02
03 2025

ディスプレーに欠かせない 液晶の分子が織りなす 秩序構造に魅せられて。

工学部 電子情報工学科 佐々木 裕司 准教授

佐々木先生の専門は物理学。ソフトマターと呼ばれる物質群が研究対象です。ソフトマターとはゴムやクリームといったやわらかな物質の総称で、その中でも佐々木先生は液晶材料に注目しています。研究を通して、液晶分子の集合体が作り出す複雑な秩序形成のメカニズムを理解・制御し、光学などの技術へ応用することを目指しています。

分子の自発的な振る舞いを制御する。

——先生自身が取り組んでいる研究について教えてください。

私はもともと物理学を専攻していて、現在は主にソフトマターと呼ばれる物質群を研究対象にしています。物理というと皆さんは物体の落下運動やバネの振動といったものを想像すると思います。ソフトマターはやわらかな物質の総称で、高分子、コロイド、界面活性剤などからなっています。これらの物質は、基本的には分子から構成されていて、その構造は少し複雑です。それでも、固体と同じように物理法則に従っていています。そういうやわらかな物質は独特な振る舞いを示すことが多く、私はこの分野の面白さを感じています。

中でも私は、ディスプレイなどの電子デバイスに欠かせない液晶に注目しています。液晶は、液体と固体(結晶)の両方の性質をもった「物質の状態」を表す言葉です。感覚的に表現すると、しっかりと固まっているわけではなく、水のようにサラサラ流れるのでもない、ドロドロした状態です。私たちの体の中や昆虫のハネにも、液晶の構造を見出すことができます。

私の研究では、液晶分子が集合体として自発的にどういう秩序を取るのか、その複雑な秩序形成のメカニズムの解明を行っています。数ナノメートルの棒状の分子一つひとつが、バラバラの状態から自発的にどう秩序だった形になるのか。実験では、ガラス基板を組み合わせた試料セルを用意し、電気信号を与えてどのようなテクスチャ(模様)が得られるのかを顕微鏡で調べます。

——この研究の先に、社会へのどんな応用が考えられるのでしょうか。

液晶ディスプレイは、その仕組みについてはここでは詳しくふれませんが、液晶分子の振る舞いを電気で制御し、その変化を光学的に活用しています。私の研究も、液晶分子の集合体が作り出すユニークな秩序構造を、光学などの技術へ応用することを目指しています。例えば特殊な光波を作り出すなど、新たな光の制御方法を確立することができれば、エレクトロニクス以外に微細加工や通信などの分野にも貢献できる可能性があります。

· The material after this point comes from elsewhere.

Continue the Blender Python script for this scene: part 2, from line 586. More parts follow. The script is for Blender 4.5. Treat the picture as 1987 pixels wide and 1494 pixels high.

社会実装も重要ではありますが、一方でやはり私を引きつけるのは液晶の美しさです。顕微鏡で見たときのテクスチャはとても神秘的で、流体が秩序を持った構造を自発的に作り出す様子は学問的にも非常に興味深いものがあります。

食わず嫌いせず、何に対しても前向きに!

——電子情報工学科全体の学びの特徴を教えてください。

スマートフォンをはじめ私たちの身の回りにある電子機器は、「電子工学」と「情報工学」の技術を組み合わせて作られています。電子情報工学科では、電子デバイスなどのハードウェアと、それを動かすソフトウェアについて幅広く学び、実践的な授業を通してそれぞれのスキルを身につけます。

どちらも社会に出てからさまざまな分野で役立つ重要なスキルですから、将来はソフトウェアの仕事に就こうと考えている人にとっても、ハードウェア的な知識があることは大きな強みになります。今は半導体分野が注目を集めていますが、電子工学の要素が強い半導体であっても、コンピュータしかり、スマートフォンしかり、その技術の出口を知っておくことは重要で、仕事に向かうモチベーションにもつながるはずです。

——電子情報工学科への受験を考えている皆さんへメッセージをお願いします。

繰り返しになりますが、電子情報工学科ではハードウェアとソフトウェアの両方を学びます。せっかく幅広く学ぶのだから、やりたいことを見つけるためのチャンスがたくさんあると思ってほしいです。最初は難しそうに感じる授業であっても「とりあえずやってみよう」ぐらいのポジティブな姿勢で臨んでほしいと思います。食わず嫌いはもったいない。将来やりたいことが決まっている人も、そうではない人も、勉強はもちろんですが、それに限らず、あらゆることに前向きに取り組んでほしいと思います。